There is not a more telling sign of a poor culture of security than an unencrypted Wi-Fi network. Indeed, fulfilling many of the other items in this list is debatable depending on needs and inherent limitations of the SMB in question. However, not enabling encryption on Wi-Fi is completely inexcusable, and speaks of blatant ignorance or negligence. And no, configuring WEP and WEP2 is not considered a good security practice, either.
Paul Mah has written about the plague of Internet Explorer 6.0. Unfortunately, recent reports show that as many as one in five workers still use IE6, in spite of multiple attempts by Microsoft to get users to migrate to something newer. Reasons for sticking with IE6 vary and could involve complex issues such as the inability of legacy CMS or ERP systems to work on other browsers. Regardless, the plethora of vulnerabilities in IE6 makes its mere presence a serious chink in the integrity of your company's defenses.
Microsoft has its monthly Patch Tuesdays, while Adobe has committed to a quarterly patch schedule for its software. Does your SMB pay attention to the various patch schedules and make provisions for software patching, especially when large or critical updates are being released? Also, is anyone watching out for security updates for the other applications used by the company?
Paul Mah has long advocated the need to conduct periodic security training for non-IT employees. Untrained staffers are far more likely to ignore good security practices or fall prey to social-engineering attempts on the company. Unfortunately, most SMBs consider the time spent on training to be a waste of resources. As it is, businesses that have any sort of security training schedule are those that take security seriously.
Unless you are working at a defense-related company, take the presence of encryption deployed on laptops and smartphones to be an encouraging sign. It takes work to properly protect data in the company, so consider any SMB that uses encryption to be an organization that takes security seriously.

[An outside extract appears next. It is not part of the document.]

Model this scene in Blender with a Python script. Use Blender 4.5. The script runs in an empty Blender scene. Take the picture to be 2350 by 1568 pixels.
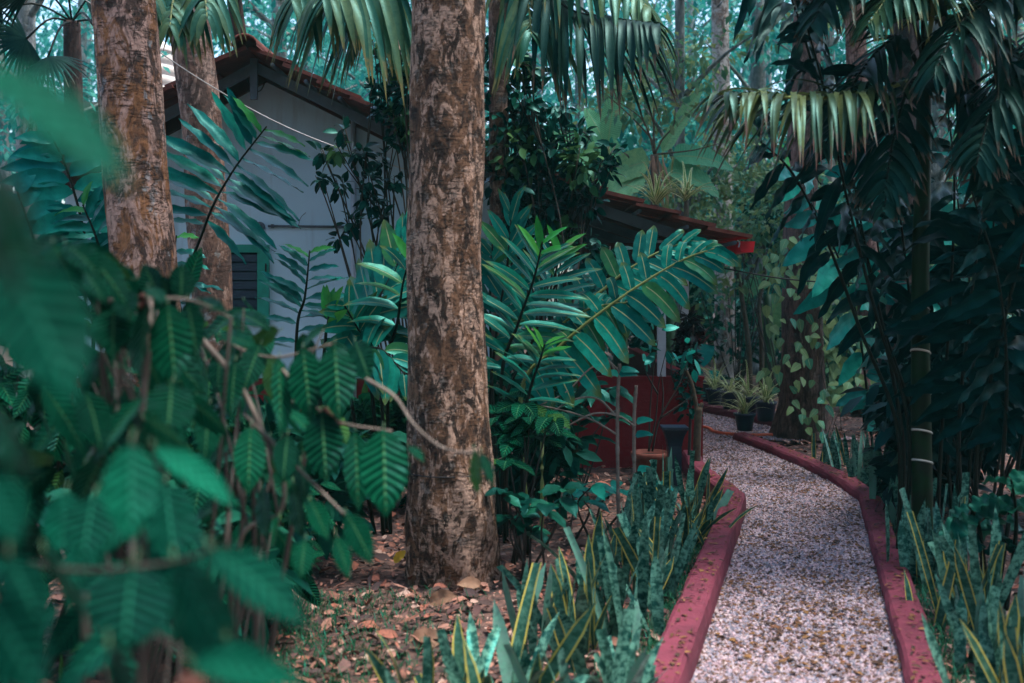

Having proper, documented backup and disaster recovery procedures is like having the fire escape maps and routes properly documented and labeled. When there is a fire, it doesn't really matter how many meetings the fire committee held, but whether the plans are valid and work. In this context, the most stellar businesses would be those that not only have workable procedures that are well-documented, but that also periodically are tested.